Von der Leyen hat bereits vor einigen Tagen ihre Haltung zu China erkennen lassen: Die Epoche der Öffnung und Reform Chinas sei vorüber, sagte sie in einer Grundsatzrede, das Land sei "in eine neue Ära der Sicherheit und der Kontrolle getreten". Das untergrabe "die Logik freier Märkte und offenen Handelns". "Ein systemischer Wandel der internationalen Ordnung, in deren Mittelpunkt China steht", sei das klare Ziel der Chinesischen Kommunistischen Partei.
Europa müsse sich daher unter dem Schlagwort "Risikominimierung" in Schlüsselindustrien von China unabhängiger machen und zugleich mit größerem Nachdruck für besseren Marktzugang für den chinesischen Markt plädieren. Dabei ist fraglich, ob es den EU-Institutionen gelingen wird, die europäischen Regierungen auf eine gemeinsame Linie vis-à-vis China einzuschwören - und das weiß auch Chinas Führung im Regierungsbezirk Zhongnanhai in Peking.
Russlands Angriffskrieg hat die Lage weiter verkompliziert: Europa ist durch diesen Angriff sicherheitspolitisch noch enger an die USA gerückt, die Rolle der Nato wurde gestärkt.
Für Europa ist Russland die unmittelbare Bedrohung, China hingegen ein strategischer Rivale am anderen Ende der Welt. Die USA drängen wiederum die Europäer dazu, sich in der immer hitziger werdenden Großmächterivalität klar hinter die Vereinigten Staaten zu stellen. Denn für die USA ist Russland mehr lästig als bedrohlich, Peking ist aber aus Sicht Washingtons die geopolitische Herausforderung Nummer eins.

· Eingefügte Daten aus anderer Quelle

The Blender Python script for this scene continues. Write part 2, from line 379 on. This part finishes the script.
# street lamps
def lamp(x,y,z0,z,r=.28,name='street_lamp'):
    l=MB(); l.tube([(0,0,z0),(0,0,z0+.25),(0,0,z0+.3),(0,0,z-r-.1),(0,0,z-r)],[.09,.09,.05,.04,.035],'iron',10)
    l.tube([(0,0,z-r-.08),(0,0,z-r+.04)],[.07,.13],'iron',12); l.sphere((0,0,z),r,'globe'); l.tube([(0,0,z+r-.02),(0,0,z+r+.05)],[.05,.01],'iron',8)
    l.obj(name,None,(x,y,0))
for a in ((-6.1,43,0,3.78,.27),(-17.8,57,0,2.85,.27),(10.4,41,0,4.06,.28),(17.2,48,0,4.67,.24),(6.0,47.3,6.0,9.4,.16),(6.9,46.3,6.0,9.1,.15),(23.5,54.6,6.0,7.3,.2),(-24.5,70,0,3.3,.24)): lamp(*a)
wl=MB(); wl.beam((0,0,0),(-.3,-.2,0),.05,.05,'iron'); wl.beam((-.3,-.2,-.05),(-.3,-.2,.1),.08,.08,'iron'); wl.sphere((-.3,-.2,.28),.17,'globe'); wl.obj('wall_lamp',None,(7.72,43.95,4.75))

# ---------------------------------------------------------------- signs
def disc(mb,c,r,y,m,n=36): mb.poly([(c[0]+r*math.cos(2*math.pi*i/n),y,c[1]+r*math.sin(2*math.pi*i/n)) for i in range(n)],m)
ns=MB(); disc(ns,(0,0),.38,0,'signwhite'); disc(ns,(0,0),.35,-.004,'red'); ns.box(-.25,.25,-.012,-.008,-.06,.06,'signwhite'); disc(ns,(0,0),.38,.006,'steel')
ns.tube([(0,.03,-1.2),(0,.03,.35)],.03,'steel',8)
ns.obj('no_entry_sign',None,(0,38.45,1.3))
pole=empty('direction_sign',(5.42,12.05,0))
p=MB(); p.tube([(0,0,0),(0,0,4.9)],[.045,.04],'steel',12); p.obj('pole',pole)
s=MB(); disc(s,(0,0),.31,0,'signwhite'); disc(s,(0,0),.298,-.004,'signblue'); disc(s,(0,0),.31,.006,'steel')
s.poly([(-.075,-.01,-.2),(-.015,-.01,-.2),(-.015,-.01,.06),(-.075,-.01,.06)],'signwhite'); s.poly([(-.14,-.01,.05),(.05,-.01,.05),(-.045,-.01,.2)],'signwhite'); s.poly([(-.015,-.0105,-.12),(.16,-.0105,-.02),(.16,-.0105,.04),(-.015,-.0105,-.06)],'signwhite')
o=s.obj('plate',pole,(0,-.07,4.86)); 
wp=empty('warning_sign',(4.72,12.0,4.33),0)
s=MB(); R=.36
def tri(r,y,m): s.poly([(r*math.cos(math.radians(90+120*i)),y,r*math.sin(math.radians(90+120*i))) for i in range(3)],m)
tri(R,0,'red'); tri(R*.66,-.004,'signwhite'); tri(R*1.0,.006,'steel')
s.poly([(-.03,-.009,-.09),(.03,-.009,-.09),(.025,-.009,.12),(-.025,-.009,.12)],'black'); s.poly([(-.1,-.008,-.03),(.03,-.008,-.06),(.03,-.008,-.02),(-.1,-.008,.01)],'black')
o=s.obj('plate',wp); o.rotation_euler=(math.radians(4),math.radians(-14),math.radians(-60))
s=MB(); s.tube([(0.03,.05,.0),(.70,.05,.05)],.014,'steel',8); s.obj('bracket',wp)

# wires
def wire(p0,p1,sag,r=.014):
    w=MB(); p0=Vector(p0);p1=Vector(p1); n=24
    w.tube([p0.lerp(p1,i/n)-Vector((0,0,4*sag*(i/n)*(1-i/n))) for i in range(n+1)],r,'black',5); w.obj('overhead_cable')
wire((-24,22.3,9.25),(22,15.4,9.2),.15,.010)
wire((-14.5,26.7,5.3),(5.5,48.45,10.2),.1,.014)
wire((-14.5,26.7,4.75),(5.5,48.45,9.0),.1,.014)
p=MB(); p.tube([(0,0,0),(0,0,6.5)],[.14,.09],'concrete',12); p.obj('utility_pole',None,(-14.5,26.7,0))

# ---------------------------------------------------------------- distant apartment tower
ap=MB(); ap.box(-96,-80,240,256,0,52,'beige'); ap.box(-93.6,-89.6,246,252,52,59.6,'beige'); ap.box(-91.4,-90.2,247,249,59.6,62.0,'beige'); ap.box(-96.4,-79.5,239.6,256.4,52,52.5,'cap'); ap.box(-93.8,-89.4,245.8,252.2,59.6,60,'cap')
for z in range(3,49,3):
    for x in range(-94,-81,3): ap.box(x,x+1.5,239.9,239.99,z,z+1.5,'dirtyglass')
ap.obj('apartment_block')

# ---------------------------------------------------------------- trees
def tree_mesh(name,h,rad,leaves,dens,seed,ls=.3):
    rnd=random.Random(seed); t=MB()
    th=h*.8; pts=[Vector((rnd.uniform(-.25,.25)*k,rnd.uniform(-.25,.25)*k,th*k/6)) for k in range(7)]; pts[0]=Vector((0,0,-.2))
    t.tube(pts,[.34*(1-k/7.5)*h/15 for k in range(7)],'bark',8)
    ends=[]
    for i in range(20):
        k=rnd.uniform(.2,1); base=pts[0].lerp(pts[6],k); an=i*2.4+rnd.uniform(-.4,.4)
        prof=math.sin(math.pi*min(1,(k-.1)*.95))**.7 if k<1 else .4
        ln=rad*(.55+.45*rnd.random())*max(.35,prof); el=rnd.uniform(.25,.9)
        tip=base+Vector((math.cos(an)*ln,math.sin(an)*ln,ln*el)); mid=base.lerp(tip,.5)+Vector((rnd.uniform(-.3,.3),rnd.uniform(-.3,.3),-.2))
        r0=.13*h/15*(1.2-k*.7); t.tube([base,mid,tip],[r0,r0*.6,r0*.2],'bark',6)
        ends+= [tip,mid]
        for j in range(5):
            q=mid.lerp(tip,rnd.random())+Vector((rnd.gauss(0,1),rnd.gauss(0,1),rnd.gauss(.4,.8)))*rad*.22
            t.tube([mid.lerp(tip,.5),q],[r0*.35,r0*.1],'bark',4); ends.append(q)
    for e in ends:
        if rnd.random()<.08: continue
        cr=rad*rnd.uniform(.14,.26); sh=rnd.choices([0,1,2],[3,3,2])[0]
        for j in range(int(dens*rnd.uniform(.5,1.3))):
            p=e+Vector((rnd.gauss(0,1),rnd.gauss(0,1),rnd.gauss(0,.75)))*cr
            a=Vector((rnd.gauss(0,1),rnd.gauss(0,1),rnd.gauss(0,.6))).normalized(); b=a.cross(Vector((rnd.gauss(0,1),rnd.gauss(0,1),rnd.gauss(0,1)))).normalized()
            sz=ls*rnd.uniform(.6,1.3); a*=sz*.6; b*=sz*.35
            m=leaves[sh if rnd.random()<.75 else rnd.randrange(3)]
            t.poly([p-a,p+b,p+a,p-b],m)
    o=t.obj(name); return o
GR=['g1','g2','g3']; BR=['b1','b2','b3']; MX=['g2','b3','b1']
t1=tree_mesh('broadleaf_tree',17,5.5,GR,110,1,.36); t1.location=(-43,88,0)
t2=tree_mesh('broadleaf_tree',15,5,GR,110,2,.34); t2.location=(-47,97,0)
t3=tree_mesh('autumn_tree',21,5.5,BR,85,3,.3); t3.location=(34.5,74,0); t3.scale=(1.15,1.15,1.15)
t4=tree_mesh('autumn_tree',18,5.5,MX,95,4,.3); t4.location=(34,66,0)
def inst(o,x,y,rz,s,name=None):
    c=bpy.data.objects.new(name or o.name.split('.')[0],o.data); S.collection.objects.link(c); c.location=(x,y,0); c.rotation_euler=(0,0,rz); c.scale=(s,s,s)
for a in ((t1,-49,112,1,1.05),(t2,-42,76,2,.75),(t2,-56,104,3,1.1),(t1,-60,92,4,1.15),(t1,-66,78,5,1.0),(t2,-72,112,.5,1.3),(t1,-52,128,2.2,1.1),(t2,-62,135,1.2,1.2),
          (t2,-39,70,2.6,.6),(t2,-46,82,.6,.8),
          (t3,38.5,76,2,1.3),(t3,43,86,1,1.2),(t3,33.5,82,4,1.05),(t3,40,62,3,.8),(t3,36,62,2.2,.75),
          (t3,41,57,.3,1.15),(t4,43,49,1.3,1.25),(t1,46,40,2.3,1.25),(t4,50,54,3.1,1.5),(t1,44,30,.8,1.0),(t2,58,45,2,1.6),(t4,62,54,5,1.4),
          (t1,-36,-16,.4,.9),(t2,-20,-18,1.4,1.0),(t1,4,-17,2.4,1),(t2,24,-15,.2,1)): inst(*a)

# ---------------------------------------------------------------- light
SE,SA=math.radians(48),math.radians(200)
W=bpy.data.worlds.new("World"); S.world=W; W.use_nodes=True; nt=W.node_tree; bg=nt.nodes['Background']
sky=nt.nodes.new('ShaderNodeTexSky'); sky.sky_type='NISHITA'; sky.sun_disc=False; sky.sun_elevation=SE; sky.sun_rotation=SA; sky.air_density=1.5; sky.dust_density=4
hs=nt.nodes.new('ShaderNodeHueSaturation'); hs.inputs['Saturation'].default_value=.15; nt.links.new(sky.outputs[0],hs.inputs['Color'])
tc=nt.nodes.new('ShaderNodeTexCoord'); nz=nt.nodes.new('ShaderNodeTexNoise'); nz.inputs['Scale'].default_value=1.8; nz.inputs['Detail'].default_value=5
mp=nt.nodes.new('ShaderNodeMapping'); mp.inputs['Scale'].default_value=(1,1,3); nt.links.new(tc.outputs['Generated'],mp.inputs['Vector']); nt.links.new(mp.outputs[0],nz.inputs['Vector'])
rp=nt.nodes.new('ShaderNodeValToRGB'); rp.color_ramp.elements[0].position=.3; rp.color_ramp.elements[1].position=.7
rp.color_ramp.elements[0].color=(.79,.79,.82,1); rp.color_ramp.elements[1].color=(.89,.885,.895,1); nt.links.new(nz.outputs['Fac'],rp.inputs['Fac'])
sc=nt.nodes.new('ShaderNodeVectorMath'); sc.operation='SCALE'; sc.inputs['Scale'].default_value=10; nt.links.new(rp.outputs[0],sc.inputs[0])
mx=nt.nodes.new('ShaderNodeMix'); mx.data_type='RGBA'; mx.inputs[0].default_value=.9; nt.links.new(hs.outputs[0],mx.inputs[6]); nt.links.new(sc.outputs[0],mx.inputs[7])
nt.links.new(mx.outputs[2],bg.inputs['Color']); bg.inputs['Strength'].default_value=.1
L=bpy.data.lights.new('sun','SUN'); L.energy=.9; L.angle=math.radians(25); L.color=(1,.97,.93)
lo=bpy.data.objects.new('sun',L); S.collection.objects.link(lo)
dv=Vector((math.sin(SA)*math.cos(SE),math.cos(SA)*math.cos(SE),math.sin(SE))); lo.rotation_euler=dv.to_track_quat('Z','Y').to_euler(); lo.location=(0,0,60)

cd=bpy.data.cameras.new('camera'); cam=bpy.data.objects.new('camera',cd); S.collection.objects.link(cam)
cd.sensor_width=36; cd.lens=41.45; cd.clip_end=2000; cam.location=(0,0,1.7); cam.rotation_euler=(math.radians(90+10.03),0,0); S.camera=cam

Den Europäern muss nun das Kunststück gelingen, China davon zu überzeugen, zum Verbündeten Russland auf Distanz zu gehen, und Macron und von der Leyen werden darauf hinwirken, die zunehmende Verbissenheit in der Großmächterivalität zwischen den USA und China zu vermindern. Die Frage ist nun, ob sie bei all dem auf Xi Jinping zählen können.